=== WHAT THE EXERCISE ASKS ===
Transcribe the full listing below exactly.

▼

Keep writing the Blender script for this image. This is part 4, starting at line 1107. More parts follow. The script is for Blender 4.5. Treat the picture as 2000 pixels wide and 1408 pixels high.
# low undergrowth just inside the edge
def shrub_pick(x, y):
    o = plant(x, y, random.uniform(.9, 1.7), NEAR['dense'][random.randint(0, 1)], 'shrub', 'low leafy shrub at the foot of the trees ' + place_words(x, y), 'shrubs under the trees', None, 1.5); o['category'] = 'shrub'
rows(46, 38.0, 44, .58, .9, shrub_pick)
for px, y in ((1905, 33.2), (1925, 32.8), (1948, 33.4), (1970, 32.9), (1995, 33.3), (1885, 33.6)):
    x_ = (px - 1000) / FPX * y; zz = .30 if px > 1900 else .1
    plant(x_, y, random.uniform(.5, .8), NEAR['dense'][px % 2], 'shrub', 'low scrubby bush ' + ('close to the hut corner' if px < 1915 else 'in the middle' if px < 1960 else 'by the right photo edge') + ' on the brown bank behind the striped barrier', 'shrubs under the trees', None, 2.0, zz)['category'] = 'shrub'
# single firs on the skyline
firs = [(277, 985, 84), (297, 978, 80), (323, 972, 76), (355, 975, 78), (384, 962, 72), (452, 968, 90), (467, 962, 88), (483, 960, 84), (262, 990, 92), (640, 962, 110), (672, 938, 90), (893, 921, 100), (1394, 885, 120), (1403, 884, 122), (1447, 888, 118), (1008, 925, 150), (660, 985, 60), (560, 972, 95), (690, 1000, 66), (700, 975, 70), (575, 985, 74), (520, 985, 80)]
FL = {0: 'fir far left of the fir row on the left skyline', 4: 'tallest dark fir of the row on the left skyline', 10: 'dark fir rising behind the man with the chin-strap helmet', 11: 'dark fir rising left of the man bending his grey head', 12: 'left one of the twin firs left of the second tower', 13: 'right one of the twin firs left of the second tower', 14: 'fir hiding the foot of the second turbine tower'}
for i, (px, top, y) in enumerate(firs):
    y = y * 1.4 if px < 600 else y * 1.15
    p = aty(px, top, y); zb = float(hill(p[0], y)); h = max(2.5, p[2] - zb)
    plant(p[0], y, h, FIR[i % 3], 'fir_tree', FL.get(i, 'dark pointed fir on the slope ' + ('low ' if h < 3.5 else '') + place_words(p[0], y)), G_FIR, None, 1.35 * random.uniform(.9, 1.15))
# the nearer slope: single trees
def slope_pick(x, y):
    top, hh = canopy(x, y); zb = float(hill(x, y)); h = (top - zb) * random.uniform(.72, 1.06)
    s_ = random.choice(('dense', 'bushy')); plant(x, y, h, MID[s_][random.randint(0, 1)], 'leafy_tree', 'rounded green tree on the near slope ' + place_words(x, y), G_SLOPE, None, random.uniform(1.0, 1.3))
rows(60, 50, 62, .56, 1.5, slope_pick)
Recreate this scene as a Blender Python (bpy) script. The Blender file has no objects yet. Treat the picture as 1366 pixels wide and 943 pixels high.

▲

=== WRITTEN SOLUTION ===
Keep writing the Blender script for this image. This is part 4, starting at line 1107. More parts follow. The script is for Blender 4.5. Treat the picture as 2000 pixels wide and 1408 pixels high.
# low undergrowth just inside the edge
def shrub_pick(x, y):
    o = plant(x, y, random.uniform(.9, 1.7), NEAR['dense'][random.randint(0, 1)], 'shrub', 'low leafy shrub at the foot of the trees ' + place_words(x, y), 'shrubs under the trees', None, 1.5); o['category'] = 'shrub'
rows(46, 38.0, 44, .58, .9, shrub_pick)
for px, y in ((1905, 33.2), (1925, 32.8), (1948, 33.4), (1970, 32.9), (1995, 33.3), (1885, 33.6)):
    x_ = (px - 1000) / FPX * y; zz = .30 if px > 1900 else .1
    plant(x_, y, random.uniform(.5, .8), NEAR['dense'][px % 2], 'shrub', 'low scrubby bush ' + ('close to the hut corner' if px < 1915 else 'in the middle' if px < 1960 else 'by the right photo edge') + ' on the brown bank behind the striped barrier', 'shrubs under the trees', None, 2.0, zz)['category'] = 'shrub'
# single firs on the skyline
firs = [(277, 985, 84), (297, 978, 80), (323, 972, 76), (355, 975, 78), (384, 962, 72), (452, 968, 90), (467, 962, 88), (483, 960, 84), (262, 990, 92), (640, 962, 110), (672, 938, 90), (893, 921, 100), (1394, 885, 120), (1403, 884, 122), (1447, 888, 118), (1008, 925, 150), (660, 985, 60), (560, 972, 95), (690, 1000, 66), (700, 975, 70), (575, 985, 74), (520, 985, 80)]
FL = {0: 'fir far left of the fir row on the left skyline', 4: 'tallest dark fir of the row on the left skyline', 10: 'dark fir rising behind the man with the chin-strap helmet', 11: 'dark fir rising left of the man bending his grey head', 12: 'left one of the twin firs left of the second tower', 13: 'right one of the twin firs left of the second tower', 14: 'fir hiding the foot of the second turbine tower'}
for i, (px, top, y) in enumerate(firs):
    y = y * 1.4 if px < 600 else y * 1.15
    p = aty(px, top, y); zb = float(hill(p[0], y)); h = max(2.5, p[2] - zb)
    plant(p[0], y, h, FIR[i % 3], 'fir_tree', FL.get(i, 'dark pointed fir on the slope ' + ('low ' if h < 3.5 else '') + place_words(p[0], y)), G_FIR, None, 1.35 * random.uniform(.9, 1.15))
# the nearer slope: single trees
def slope_pick(x, y):
    top, hh = canopy(x, y); zb = float(hill(x, y)); h = (top - zb) * random.uniform(.72, 1.06)
    s_ = random.choice(('dense', 'bushy')); plant(x, y, h, MID[s_][random.randint(0, 1)], 'leafy_tree', 'rounded green tree on the near slope ' + place_words(x, y), G_SLOPE, None, random.uniform(1.0, 1.3))
rows(60, 50, 62, .56, 1.5, slope_pick)
Recreate this scene as a Blender Python (bpy) script. The Blender file has no objects yet. Treat the picture as 1366 pixels wide and 943 pixels high.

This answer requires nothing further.